Look through the listing and locate every line containing the word "scene"; copy those lines.
** START OF Data segment **
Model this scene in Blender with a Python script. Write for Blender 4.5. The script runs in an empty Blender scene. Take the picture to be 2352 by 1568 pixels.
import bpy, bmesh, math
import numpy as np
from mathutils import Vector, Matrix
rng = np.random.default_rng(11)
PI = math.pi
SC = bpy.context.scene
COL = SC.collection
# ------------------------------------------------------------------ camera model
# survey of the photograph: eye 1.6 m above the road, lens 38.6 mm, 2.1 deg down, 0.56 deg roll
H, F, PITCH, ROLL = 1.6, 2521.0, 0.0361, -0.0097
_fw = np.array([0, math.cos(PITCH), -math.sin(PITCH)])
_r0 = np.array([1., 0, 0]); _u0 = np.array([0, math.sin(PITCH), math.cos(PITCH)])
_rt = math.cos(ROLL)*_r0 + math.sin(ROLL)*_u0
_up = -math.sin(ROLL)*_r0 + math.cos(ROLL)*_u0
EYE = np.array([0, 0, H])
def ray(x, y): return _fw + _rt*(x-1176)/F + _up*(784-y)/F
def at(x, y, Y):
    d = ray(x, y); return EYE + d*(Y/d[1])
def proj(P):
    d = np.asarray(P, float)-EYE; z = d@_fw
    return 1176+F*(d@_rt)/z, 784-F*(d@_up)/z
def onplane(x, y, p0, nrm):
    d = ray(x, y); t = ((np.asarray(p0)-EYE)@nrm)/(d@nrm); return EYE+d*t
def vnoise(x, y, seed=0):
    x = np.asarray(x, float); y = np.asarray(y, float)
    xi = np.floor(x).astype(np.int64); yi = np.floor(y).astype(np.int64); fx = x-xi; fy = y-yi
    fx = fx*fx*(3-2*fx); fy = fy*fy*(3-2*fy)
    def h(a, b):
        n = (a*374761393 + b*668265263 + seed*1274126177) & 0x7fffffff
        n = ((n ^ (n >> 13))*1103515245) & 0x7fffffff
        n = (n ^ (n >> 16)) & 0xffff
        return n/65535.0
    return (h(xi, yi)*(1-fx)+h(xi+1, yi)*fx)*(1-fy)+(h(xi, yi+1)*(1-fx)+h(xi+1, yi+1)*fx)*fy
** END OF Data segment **
Answer:
Model this scene in Blender with a Python script. Write for Blender 4.5. The script runs in an empty Blender scene. Take the picture to be 2352 by 1568 pixels.
SC = bpy.context.scene